(begin)
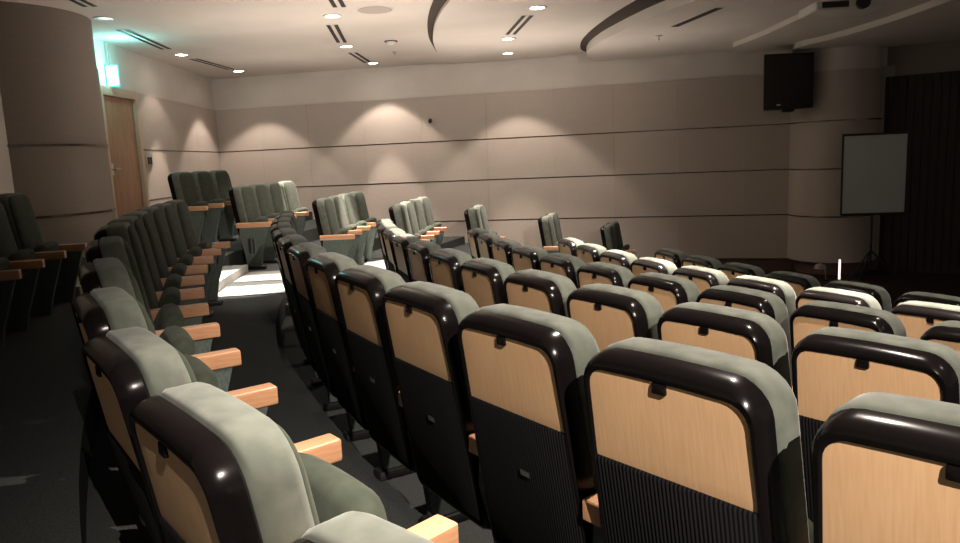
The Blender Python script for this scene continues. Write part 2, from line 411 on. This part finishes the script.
def near_row(row, th0, last, first, name, group, look='tan-backed black seat', special=None, back=0., dR=0., dz=0., turn=0.):
    R = ROW[row][0]
    for n in range(first, last + 1):
        i = last - n
        what = (f'{look} at the aisle-step end of {name}' if i == 0 else f'{look}, {ORD[i]} from the aisle steps in {name}')
        r = place(row, th0 - n * W / R, what, group, -1, dR, dz)
        shift(r, back)
        if turn: r.rotation_euler.z += max(0, turn - .014 * max(n, 0))
        if special and n in special:       # the row bends a little more sharply at this end
            Rn, th, rot, bz = special[n]
            x, y = pol(Rn, th); r.location.x, r.location.y = x, y; r.rotation_euler = (0, 0, th + PI / 2 + rot); shift(r, bz)
        if special:                         # the arms of this row stand on one true arc
            tx, ty = pol(14.135, 3.706 - n * .0397); az = r.rotation_euler.z; dx, dy = tx - r.location.x, ty - r.location.y
            lx, ly = dx * math.cos(az) + dy * math.sin(az), -dx * math.sin(az) + dy * math.cos(az)
            for ch in r.children:
                if ch.name.startswith(('armrest', 'side_panel')): ch.location.x, ch.location.y = lx + .29, ly - .535
near_row('B', 3.726, 10, -1, 'the left row beside the camera', 'left row with dark green seats', 'dark green seat',
         {-1: (14.53, 3.774, .16, -.262), 0: (14.60, 3.730, .106, -.20), 1: (14.645, 3.690, .09, -.175), 2: (14.66, 3.650, .07, -.14), 3: (14.65, 3.610, .05, -.10), 4: (14.64, 3.569, .03, -.06)}, -.03, -.07)
near_row('A', 3.797, 11, -1, 'the nearest row ahead', 'nearest row ahead', turn=.08)
near_row(1, 3.7514, 10, 0, 'the second row ahead', 'second row ahead', turn=.05)
near_row(2, 3.699, 8, -1, 'the third row ahead', 'third row ahead')
near_row(3, 3.640, 6, -1, 'the fourth row ahead', 'fourth row ahead')
near_row(4, 3.644, 5, 0, 'the row closest to the stage', 'row closest to the stage')
near_row('C', 3.362 + 3 * W / 15.7, 3, 0, 'the row by the round column', 'dark row by the round column', 'shadowed green seat', dR=.08, dz=-.10)
def far_row(row, th0, n, name, group, dR=0., dz=0., rot=0.):
    R = ROW[row][0]
    for i in range(n):
        what = 'green seat ' + ('at the aisle end of ' if i == 0 else f'{ORD[i]} from the aisle in ') + name
        r = place(row, th0 - i * W / R, what, group, 1, dR, dz, rot)
        if row == 'B' and i == 0: MB().tube((.33, .27, .22), (.33, .27, .40), .035, 14).build('aisle_light', M['blackmetal'], r)
far_row('C', 3.09, 3, 'the short row in the left wall corner', 'short row in the wall corner')
far_row('B', 3.125, 4, 'the far row above the lit steps', 'far row above the lit steps', 0, .0)
far_row('A', 3.12, 4, 'the four-seat row across the aisle', 'four-seat row across the aisle')
far_row(1, 3.095, 4, 'the brightly lit foursome by the back wall', 'lit foursome by the back wall')
far_row(2, 3.03, 2, 'the pair below the middle of the back wall', 'pair below the middle of the wall')
far_row(3, 2.90, 2, 'the pale-edged pair near the back wall', 'pair with pale lit edges', 0, -.13)
far_row(4, 2.84, 2, 'the small pair furthest right by the wall', 'small pair furthest right', 0, -.21)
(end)
Copy the material exactly. Do not include the pictures.

> _Written solution_
The Blender Python script for this scene continues. Write part 2, from line 411 on. This part finishes the script.
def near_row(row, th0, last, first, name, group, look='tan-backed black seat', special=None, back=0., dR=0., dz=0., turn=0.):
    R = ROW[row][0]
    for n in range(first, last + 1):
        i = last - n
        what = (f'{look} at the aisle-step end of {name}' if i == 0 else f'{look}, {ORD[i]} from the aisle steps in {name}')
        r = place(row, th0 - n * W / R, what, group, -1, dR, dz)
        shift(r, back)
        if turn: r.rotation_euler.z += max(0, turn - .014 * max(n, 0))
        if special and n in special:       # the row bends a little more sharply at this end
            Rn, th, rot, bz = special[n]
            x, y = pol(Rn, th); r.location.x, r.location.y = x, y; r.rotation_euler = (0, 0, th + PI / 2 + rot); shift(r, bz)
        if special:                         # the arms of this row stand on one true arc
            tx, ty = pol(14.135, 3.706 - n * .0397); az = r.rotation_euler.z; dx, dy = tx - r.location.x, ty - r.location.y
            lx, ly = dx * math.cos(az) + dy * math.sin(az), -dx * math.sin(az) + dy * math.cos(az)
            for ch in r.children:
                if ch.name.startswith(('armrest', 'side_panel')): ch.location.x, ch.location.y = lx + .29, ly - .535
near_row('B', 3.726, 10, -1, 'the left row beside the camera', 'left row with dark green seats', 'dark green seat',
         {-1: (14.53, 3.774, .16, -.262), 0: (14.60, 3.730, .106, -.20), 1: (14.645, 3.690, .09, -.175), 2: (14.66, 3.650, .07, -.14), 3: (14.65, 3.610, .05, -.10), 4: (14.64, 3.569, .03, -.06)}, -.03, -.07)
near_row('A', 3.797, 11, -1, 'the nearest row ahead', 'nearest row ahead', turn=.08)
near_row(1, 3.7514, 10, 0, 'the second row ahead', 'second row ahead', turn=.05)
near_row(2, 3.699, 8, -1, 'the third row ahead', 'third row ahead')
near_row(3, 3.640, 6, -1, 'the fourth row ahead', 'fourth row ahead')
near_row(4, 3.644, 5, 0, 'the row closest to the stage', 'row closest to the stage')
near_row('C', 3.362 + 3 * W / 15.7, 3, 0, 'the row by the round column', 'dark row by the round column', 'shadowed green seat', dR=.08, dz=-.10)
def far_row(row, th0, n, name, group, dR=0., dz=0., rot=0.):
    R = ROW[row][0]
    for i in range(n):
        what = 'green seat ' + ('at the aisle end of ' if i == 0 else f'{ORD[i]} from the aisle in ') + name
        r = place(row, th0 - i * W / R, what, group, 1, dR, dz, rot)
        if row == 'B' and i == 0: MB().tube((.33, .27, .22), (.33, .27, .40), .035, 14).build('aisle_light', M['blackmetal'], r)
far_row('C', 3.09, 3, 'the short row in the left wall corner', 'short row in the wall corner')
far_row('B', 3.125, 4, 'the far row above the lit steps', 'far row above the lit steps', 0, .0)
far_row('A', 3.12, 4, 'the four-seat row across the aisle', 'four-seat row across the aisle')
far_row(1, 3.095, 4, 'the brightly lit foursome by the back wall', 'lit foursome by the back wall')
far_row(2, 3.03, 2, 'the pair below the middle of the back wall', 'pair below the middle of the wall')
far_row(3, 2.90, 2, 'the pale-edged pair near the back wall', 'pair with pale lit edges', 0, -.13)
far_row(4, 2.84, 2, 'the small pair furthest right by the wall', 'small pair furthest right', 0, -.21)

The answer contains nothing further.